Every line of the data must be copied exactly.
▬▬▬
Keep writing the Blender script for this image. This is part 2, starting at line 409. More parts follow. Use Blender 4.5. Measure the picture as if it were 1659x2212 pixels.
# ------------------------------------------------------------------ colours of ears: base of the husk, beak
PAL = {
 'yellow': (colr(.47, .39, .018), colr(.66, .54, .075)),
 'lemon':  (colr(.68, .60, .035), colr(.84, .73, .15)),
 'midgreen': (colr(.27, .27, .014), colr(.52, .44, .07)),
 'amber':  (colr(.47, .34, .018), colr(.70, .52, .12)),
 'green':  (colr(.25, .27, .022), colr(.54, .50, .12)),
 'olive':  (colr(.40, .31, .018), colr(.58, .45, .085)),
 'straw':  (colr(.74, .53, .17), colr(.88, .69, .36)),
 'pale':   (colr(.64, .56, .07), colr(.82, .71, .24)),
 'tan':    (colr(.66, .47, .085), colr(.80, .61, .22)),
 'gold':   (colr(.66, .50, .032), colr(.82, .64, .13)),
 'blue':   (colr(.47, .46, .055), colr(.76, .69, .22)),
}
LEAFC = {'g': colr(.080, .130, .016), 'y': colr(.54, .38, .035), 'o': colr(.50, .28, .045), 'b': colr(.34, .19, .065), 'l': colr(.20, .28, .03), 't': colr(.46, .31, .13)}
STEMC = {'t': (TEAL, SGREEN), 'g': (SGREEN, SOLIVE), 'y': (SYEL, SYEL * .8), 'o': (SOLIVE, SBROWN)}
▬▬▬
Right answer>
Keep writing the Blender script for this image. This is part 2, starting at line 409. More parts follow. Use Blender 4.5. Measure the picture as if it were 1659x2212 pixels.
# ------------------------------------------------------------------ colours of ears: base of the husk, beak
PAL = {
 'yellow': (colr(.47, .39, .018), colr(.66, .54, .075)),
 'lemon':  (colr(.68, .60, .035), colr(.84, .73, .15)),
 'midgreen': (colr(.27, .27, .014), colr(.52, .44, .07)),
 'amber':  (colr(.47, .34, .018), colr(.70, .52, .12)),
 'green':  (colr(.25, .27, .022), colr(.54, .50, .12)),
 'olive':  (colr(.40, .31, .018), colr(.58, .45, .085)),
 'straw':  (colr(.74, .53, .17), colr(.88, .69, .36)),
 'pale':   (colr(.64, .56, .07), colr(.82, .71, .24)),
 'tan':    (colr(.66, .47, .085), colr(.80, .61, .22)),
 'gold':   (colr(.66, .50, .032), colr(.82, .64, .13)),
 'blue':   (colr(.47, .46, .055), colr(.76, .69, .22)),
}
LEAFC = {'g': colr(.080, .130, .016), 'y': colr(.54, .38, .035), 'o': colr(.50, .28, .045), 'b': colr(.34, .19, .065), 'l': colr(.20, .28, .03), 't': colr(.46, .31, .13)}
STEMC = {'t': (TEAL, SGREEN), 'g': (SGREEN, SOLIVE), 'y': (SYEL, SYEL * .8), 'o': (SOLIVE, SBROWN)}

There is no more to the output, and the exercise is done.